Question

\begin{aligned} &\text { (a) Show that }\\\ &\operatorname{Cov}(X, Y)=\operatorname{Cov}(X, E[Y \mid X]) \end{aligned} (b) Suppose, that, for constants \(a\) and \(b\), $$ E[Y \mid X]=a+b X $$ Show that $$ b=\operatorname{Cov}(X, Y) / \operatorname{Var}(X) $$

Short answer

In this problem, we showed that: (a) The covariance between X and Y is equal to the covariance between X and the conditional expectation of Y given X: \( \operatorname{Cov}(X, Y) = \operatorname{Cov}(X, E[Y|X]) \). (b) For the conditional expectation of Y given X, defined as a linear function \( E[Y|X] = a + bX \), the coefficient b is equal to the covariance between X and Y divided by the variance of X: \( b = \frac{\operatorname{Cov}(X, Y)}{\operatorname{Var}(X)} \).

Step-by-step solution

Part (a): Show Cov(X, Y) = Cov(X, E[Y|X])

To prove the equality, we will need to use the definition of covariance and conditional expectation. Recall that: \( \operatorname{Cov}(X, Y) = E[(X - E[X])(Y - E[Y])] \) and \( E[Y|X] = \sum_y y \cdot P(Y=y|X) \, \text{ for all possible values of } X \) We can apply these definitions to prove the result: 1. Write the Cov(X, E[Y|X]): \( \operatorname{Cov}(X, E[Y|X]) = E[(X - E[X])(E[Y|X] - E[E[Y|X]])] \) 2. Rewrite E[Y|X] using Law of Iterated Expectation (E[E[Y|X]] = E[Y]): \( \operatorname{Cov}(X, E[Y|X]) = E[(X - E[X])(E[Y|X] - E[Y])] \) 3. Distribute the expression inside expectation function: \( \operatorname{Cov}(X, E[Y|X]) = E[\{X E[Y|X] - E[Y]X\} - \{XE[X] - E[Y]E[X]\}] \) 4. Use the linearity of expectation: \( \operatorname{Cov}(X, E[Y|X]) = E[XE[Y|X] - YE[X] - XE[Y] + E[Y]E[X]] \) 5. With the definition of covariance, notice that Cov(X, Y) = E[XY] - E[X]E[Y], thus rewrite the expression above: \( \operatorname{Cov}(X, E[Y|X]) = E[(X - E[X])(Y - E[Y])] \) 6. Finally, we can see that Cov(X, E[Y|X]) = Cov(X, Y) Now, let's move on to part (b).
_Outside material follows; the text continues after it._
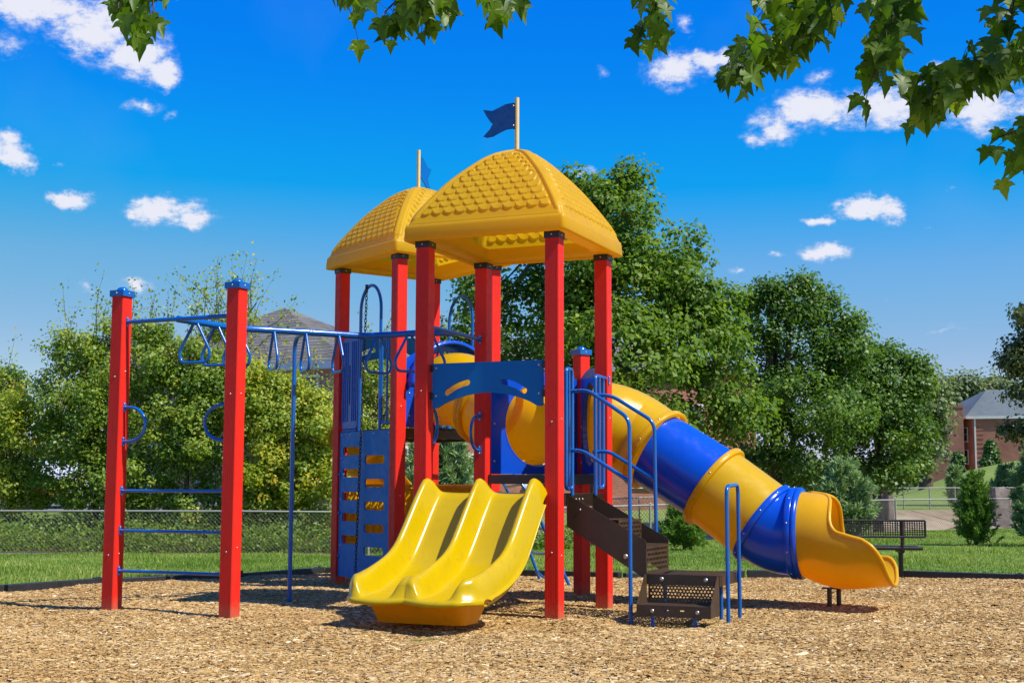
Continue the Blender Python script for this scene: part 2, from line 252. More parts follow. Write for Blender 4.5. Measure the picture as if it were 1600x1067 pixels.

Part (b): Show b = Cov(X, Y) / Var(X)

In this part, we are given that: \( E[Y|X] = a + bX \) We need to show that: \[ b = \frac{\operatorname{Cov}(X, Y)}{\operatorname{Var}(X)} \] To show this, we will apply the previous result in part (a). 1. Recall that Var(X) = Cov(X, X) 2. From part (a) we know that Cov(X, Y) = Cov(X, E[Y|X]) 3. Using E[Y|X] = a + bX, the equation becomes: Cov(X, Y) = Cov(X, a + bX) 4. Apply the linear properties of covariance and simplify: \( Cov(X, Y) = Cov(X, a) + b \cdot Cov(X, X) \) 5. Since a is constant, Cov(X, a) = 0, we get: \( Cov(X, Y) = b \cdot Cov(X, X) \) 6. Dividing both sides by Var(X) = Cov(X, X), we obtain: \( b = \frac{\operatorname{Cov}(X, Y)}{\operatorname{Var}(X)} \) Therefore, this concludes the proof for part (b).